All life produces waste, such as gases from substances that the body no longer needs. These gases around another planet are therefore a sign of life. Astronomers were looking for the substance phosphine, whose molecules consist of one phosphorus atom and three hydrogen atoms, because it is difficult to explain how it would arise with natural processes around rocky planets such as Earth, Venus and Mars.

The researchers studied first the atmosphere of Venus for five mornings in June 2017 with the James Clerk Maxwell telescope in Hawaii, and then did another study with the Alma telescope in Chile, which uses a different technology, in March 2019.The results show that there are around of 20 billionths of phosphine in the clouds of Venus. These levels cannot be explained by lightning, volcanic eruptions, phosphorus entering the atmosphere with meteorites, or chemical processes in clouds.

But the astronomers behind the study are careful to point out that the results should not be viewed as evidence of life on Venus. It is very difficult to imagine that living organisms could survive on the inhospitable and hot surface of the planet.

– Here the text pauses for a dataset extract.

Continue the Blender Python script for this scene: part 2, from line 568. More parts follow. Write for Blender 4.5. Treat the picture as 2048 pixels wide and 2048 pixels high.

Temperatures in the highest clouds in the atmosphere, at an altitude of around 60 kilometers, are more suitable for life, but the environment there, on the other hand, is extremely dry and very acidic. The phosphine levels only show that there must be chemical or geological processes on our neighboring planet that we do not yet know about. More research, such as space probes examining the planet closely, is needed to understand whether life or something else is producing the gas.